Take my hand, hold it forever,
Guide my soul to freedom
Give me hope, change my life
I’ve found my way home

Never in my 36 years have I heard more fitting words. Never have I known a time where I felt something so strongly. I’m not ashamed to say that I burst into tears as my rational side, with this timely aid, finally won out over depression. My mom found me like that a few minutes later. She listened, something she had done very rarely in the preceding months. As we were talking, the power went out—we soon learned that this was because of my stepdad’s attempts at fixing the well pump. But now thoughts of ending it all were gone. Though darkness had come to the whole house, it was receding from my mind, and I felt like living again.


My uncle officially passed away on the 13th of January this year, marking exactly one year since the day I almost did. I think I’m through the worst of the grieving from that, though my mom still refuses to let go as of this writing.

The darkness did come back around a few times. I know it’s not gone for good. Bad things happen, and they really do seem to outnumber the good in my life most of the time. I write to cope, as I’ve said before. I escape to the worlds I create because I get tired of the one I live in.

But some things have changed in the months since my darkest day. I’ve made a few friends, or at least I like to think that they consider me such. I’m a member of an online community where people are, by and large, willing to share and listen. And even some members of my family are beginning to accept that this is who I am, although too many of them still ask, “What do you have to be depressed about?”

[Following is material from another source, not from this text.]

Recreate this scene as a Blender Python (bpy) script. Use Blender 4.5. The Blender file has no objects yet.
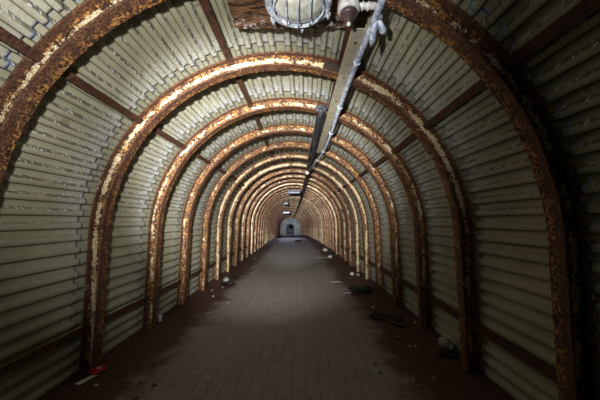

Most importantly, I know now that I’m not alone, because I have someone who, as that song says, gave me hope and changed my life. Someone whose very existence proves that this world has not lost its light. I just hadn’t found it yet, that’s all.

Tomorrow is Valentine’s Day, a time for lovers to be together. It tears me up inside to know that circumstances prevent me from being with my light, my Muse, on such a special day. But this is the first February where I have the chance to even worry about that. This is the first year where I love and am loved, in the romantic way the holiday intends.

It’s a little thing, maybe, but those little things are what make life worth living.